C'est dans ce décor d'un immeuble Régence du XVIIIème siècle, sans doute le plus beau de la rue du Temple (IVe), que se déroule un psychodrame permanent depuis deux ans déjà.
Au rez-de-chaussée, un magasin de chaussures de sport, dont la devanture et la vitrine ne desservent en rien l'esthétique de la rue et de l'immeuble. Enseigne discrète et couleurs de bon aloi. Ouvert le jour, fermé la nuit, ce que d'aucuns voient comme un avantage énorme au regard de la tranquillité des riverains. Un détail cependant : il règne à l'intérieur, de façon quasi permanente, une musique techno que diffusent quatre haut-parleurs.
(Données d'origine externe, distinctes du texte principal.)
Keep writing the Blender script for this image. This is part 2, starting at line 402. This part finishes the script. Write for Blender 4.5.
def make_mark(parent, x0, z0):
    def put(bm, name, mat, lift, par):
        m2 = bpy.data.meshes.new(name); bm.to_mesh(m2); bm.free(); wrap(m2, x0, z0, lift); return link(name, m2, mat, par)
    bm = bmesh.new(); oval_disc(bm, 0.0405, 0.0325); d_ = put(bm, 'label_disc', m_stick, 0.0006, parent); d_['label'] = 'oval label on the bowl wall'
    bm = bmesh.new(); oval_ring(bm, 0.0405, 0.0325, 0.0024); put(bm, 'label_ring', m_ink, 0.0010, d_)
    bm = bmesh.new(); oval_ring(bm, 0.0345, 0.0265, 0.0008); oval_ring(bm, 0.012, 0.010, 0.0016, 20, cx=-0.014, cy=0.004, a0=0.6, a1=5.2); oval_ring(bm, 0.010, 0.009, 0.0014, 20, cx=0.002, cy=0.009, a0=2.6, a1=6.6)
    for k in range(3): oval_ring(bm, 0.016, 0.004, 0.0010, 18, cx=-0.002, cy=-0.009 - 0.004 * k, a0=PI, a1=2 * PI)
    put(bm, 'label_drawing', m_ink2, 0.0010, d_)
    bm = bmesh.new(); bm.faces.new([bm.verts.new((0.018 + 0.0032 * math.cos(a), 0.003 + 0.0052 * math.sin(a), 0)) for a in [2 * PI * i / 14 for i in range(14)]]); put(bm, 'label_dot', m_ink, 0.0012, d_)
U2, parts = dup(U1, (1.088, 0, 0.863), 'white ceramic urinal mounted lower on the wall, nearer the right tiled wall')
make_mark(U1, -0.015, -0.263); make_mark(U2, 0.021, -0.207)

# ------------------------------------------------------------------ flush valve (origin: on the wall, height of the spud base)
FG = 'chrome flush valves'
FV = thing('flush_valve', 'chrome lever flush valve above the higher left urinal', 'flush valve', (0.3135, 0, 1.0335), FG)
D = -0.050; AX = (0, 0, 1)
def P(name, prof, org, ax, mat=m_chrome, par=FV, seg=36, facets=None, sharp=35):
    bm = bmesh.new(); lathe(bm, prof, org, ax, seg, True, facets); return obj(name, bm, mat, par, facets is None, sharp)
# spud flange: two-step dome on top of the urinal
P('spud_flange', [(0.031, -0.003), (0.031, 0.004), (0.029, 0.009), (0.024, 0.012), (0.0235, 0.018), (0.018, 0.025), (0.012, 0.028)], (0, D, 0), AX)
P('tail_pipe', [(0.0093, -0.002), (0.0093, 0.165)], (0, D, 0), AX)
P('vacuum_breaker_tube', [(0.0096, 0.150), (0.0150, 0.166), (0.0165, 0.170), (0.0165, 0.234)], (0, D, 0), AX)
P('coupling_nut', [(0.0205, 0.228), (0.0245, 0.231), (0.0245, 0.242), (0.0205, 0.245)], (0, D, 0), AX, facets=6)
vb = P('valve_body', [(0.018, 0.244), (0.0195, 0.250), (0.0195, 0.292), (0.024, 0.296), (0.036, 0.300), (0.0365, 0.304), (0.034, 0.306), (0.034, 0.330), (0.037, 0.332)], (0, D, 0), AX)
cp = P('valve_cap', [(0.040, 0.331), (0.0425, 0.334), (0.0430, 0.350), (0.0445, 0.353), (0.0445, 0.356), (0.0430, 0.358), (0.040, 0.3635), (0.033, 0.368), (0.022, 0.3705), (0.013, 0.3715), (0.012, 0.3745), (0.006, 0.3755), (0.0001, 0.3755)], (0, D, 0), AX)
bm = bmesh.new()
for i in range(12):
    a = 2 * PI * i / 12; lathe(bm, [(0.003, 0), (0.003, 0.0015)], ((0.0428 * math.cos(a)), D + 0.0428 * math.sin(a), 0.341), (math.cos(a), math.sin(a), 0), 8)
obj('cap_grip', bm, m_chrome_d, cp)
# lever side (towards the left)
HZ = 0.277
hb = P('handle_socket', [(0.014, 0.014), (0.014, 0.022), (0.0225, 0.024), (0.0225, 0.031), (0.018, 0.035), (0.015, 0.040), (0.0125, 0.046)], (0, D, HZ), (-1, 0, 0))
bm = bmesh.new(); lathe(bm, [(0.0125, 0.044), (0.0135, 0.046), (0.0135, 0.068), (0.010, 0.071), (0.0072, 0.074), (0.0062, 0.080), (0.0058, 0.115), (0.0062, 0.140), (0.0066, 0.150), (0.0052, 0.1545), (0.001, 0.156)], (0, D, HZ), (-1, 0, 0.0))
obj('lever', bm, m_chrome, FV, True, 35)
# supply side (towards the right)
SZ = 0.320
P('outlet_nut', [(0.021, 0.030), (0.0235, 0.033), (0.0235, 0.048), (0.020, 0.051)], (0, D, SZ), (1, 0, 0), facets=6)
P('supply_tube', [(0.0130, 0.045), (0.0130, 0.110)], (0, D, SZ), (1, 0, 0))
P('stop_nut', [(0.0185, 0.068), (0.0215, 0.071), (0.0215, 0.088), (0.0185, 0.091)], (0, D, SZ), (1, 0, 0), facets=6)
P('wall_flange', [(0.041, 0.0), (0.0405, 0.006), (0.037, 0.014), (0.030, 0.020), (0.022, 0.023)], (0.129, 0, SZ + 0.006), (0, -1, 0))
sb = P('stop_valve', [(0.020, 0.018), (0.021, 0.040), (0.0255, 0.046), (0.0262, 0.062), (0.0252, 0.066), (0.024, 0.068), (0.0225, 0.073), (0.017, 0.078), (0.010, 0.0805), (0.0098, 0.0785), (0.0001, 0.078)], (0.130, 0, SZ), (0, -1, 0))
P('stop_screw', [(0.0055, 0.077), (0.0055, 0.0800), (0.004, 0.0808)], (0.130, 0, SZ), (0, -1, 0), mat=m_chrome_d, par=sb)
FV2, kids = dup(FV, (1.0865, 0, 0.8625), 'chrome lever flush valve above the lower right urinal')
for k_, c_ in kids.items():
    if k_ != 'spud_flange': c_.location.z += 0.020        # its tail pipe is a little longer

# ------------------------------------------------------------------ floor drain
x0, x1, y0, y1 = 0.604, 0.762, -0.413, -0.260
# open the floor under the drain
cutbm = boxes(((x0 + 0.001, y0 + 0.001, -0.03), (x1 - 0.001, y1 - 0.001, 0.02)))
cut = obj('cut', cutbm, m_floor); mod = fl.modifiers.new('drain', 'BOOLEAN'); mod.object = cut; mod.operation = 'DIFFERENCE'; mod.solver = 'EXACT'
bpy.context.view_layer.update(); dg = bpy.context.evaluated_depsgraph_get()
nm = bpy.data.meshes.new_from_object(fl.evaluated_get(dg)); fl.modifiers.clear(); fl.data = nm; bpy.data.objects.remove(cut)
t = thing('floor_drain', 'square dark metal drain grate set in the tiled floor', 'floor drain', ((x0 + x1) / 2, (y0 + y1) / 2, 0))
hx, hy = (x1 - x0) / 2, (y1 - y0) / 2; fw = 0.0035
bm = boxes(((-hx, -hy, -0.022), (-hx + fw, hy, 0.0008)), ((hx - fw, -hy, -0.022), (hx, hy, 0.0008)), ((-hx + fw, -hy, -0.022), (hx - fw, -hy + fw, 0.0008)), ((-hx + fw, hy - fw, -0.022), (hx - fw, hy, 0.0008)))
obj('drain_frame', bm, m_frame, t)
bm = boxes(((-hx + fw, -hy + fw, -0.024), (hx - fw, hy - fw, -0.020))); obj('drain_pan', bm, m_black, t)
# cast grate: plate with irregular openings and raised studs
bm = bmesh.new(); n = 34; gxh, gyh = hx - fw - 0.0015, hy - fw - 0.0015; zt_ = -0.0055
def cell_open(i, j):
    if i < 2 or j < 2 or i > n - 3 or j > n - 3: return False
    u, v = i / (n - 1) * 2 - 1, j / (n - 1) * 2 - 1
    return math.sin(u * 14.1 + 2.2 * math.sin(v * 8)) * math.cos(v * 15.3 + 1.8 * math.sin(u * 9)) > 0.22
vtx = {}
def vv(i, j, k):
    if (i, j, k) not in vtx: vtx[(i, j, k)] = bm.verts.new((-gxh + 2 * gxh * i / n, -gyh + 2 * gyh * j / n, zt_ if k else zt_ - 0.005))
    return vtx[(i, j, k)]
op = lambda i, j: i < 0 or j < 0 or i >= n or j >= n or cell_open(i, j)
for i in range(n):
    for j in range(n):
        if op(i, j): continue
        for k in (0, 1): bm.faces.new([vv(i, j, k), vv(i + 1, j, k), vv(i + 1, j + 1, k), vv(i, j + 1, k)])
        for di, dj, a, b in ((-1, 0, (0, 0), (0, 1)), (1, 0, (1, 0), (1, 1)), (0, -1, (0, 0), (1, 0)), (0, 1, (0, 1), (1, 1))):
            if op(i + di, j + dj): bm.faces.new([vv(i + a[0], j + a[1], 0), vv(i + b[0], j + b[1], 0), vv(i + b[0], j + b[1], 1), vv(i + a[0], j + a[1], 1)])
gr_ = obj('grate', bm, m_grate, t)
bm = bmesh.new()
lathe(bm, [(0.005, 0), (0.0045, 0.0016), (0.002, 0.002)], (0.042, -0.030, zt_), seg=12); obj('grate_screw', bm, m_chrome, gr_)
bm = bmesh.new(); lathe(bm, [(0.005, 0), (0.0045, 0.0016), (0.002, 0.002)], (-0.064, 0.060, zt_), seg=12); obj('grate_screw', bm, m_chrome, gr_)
Ce commerce a ouvert ses portes il y a près de deux ans.
Au-dessus, derrière les deux grandes fenêtres vit Evelyne F. Elle est taductrice en langues orientales. Elle affirme, ce que nous croyons volontiers, que cette discipline exige de la concentration. Il y a deux ans, elle a commencé à souffrir sévèrement du bruit en provenance du magasin. "C'est comme des coups de marteau sur une enclume", nous dit-elle. Nous avons compris que les basses traversaient le plancher, d'autant plus aisément que les enceintes sont positionnées sous le plafond du magasin.
Pour une fois, il ne s'agissait pas de tapage nocturne mais de bruit dérangeant en plein jour. Nous avons orienté Evelyne F. vers le BACN (bureau d'action contre les nuisances) de la Préfecture de Police. Un inspecteur s'est rendu sur place en avril 2012 et a constaté des émergences "non conformes au code de la santé publique". Le jour, on sait que ces émergences ne doivent pas dépasser 5 Décibels (NB : 5 décibels équivalent à un triplement environ du bruit de fond).
Il s'en est suivi une mise en demeure du commerçant de mettre son installation sonore en conformité, en installant un limiteur de volume. Ce qu'il fit.
On pourrait penser que l'histoire finit là. Il n'en est rien. Selon Evelyne, il y a des périodes de calme de plusieurs jours puis le bruit reprend, pas très fort mais lancinant, répétitif, exaspérant, comme l'est un suplice chinois. Elle s'enfuit pour rechercher la quiétude de la bibliothèque de la rue Portefoin. Sa santé en souffre. Les jours de crise, quand dit-elle ses voisins du dessous font la sourde oreille à ses protestations, elle doit prendre des calmants.
Pour ne rien arranger, profitant de l'une de ses absences, des voyous l'ont cambriolée en escaladant sa fenêtre sur cour. Tous ses souvenirs de famille, des bijoux auxquels elle tenait, sont partis sans retour.
Pour nous être rendus sur place, aux heures d'ouverture du commerce, nous pouvons attester que l'appartement était calme. Nous ne pouvons pourtant pas penser qu'Evelyne affabule. Il est plus que probable que les gérants, involontairement ou pour la provoquer, titillent leur sono. Si c'est le cas, le jeu est cruel car cette dame est en souffrance.
Face à une telle situation il faut se garder de juger. On sait pourtant que le conflit serait définitivement apaisé si le gérant maitrisait sa musique ou plaçait simplement ses enceintes à distance du plafond. Il n'est pas né encore celui qui démontrera que réduire une musique ambiante de 2 ou 3 décibels fait chûter les ventes. C'est une sornette qu'on entend trop souvent.
Qu'il le fasse donc, même s'il est démontré qu'il est désormais en règle avec le code de santé publique. Quant à Evelyne F. assurée de pouvoir vivre tranquille, nous sommes convaincus qu'elle serait dès lors une voisine charmante plus encline à lancer des fleurs que les pots de terre qui les contiennent.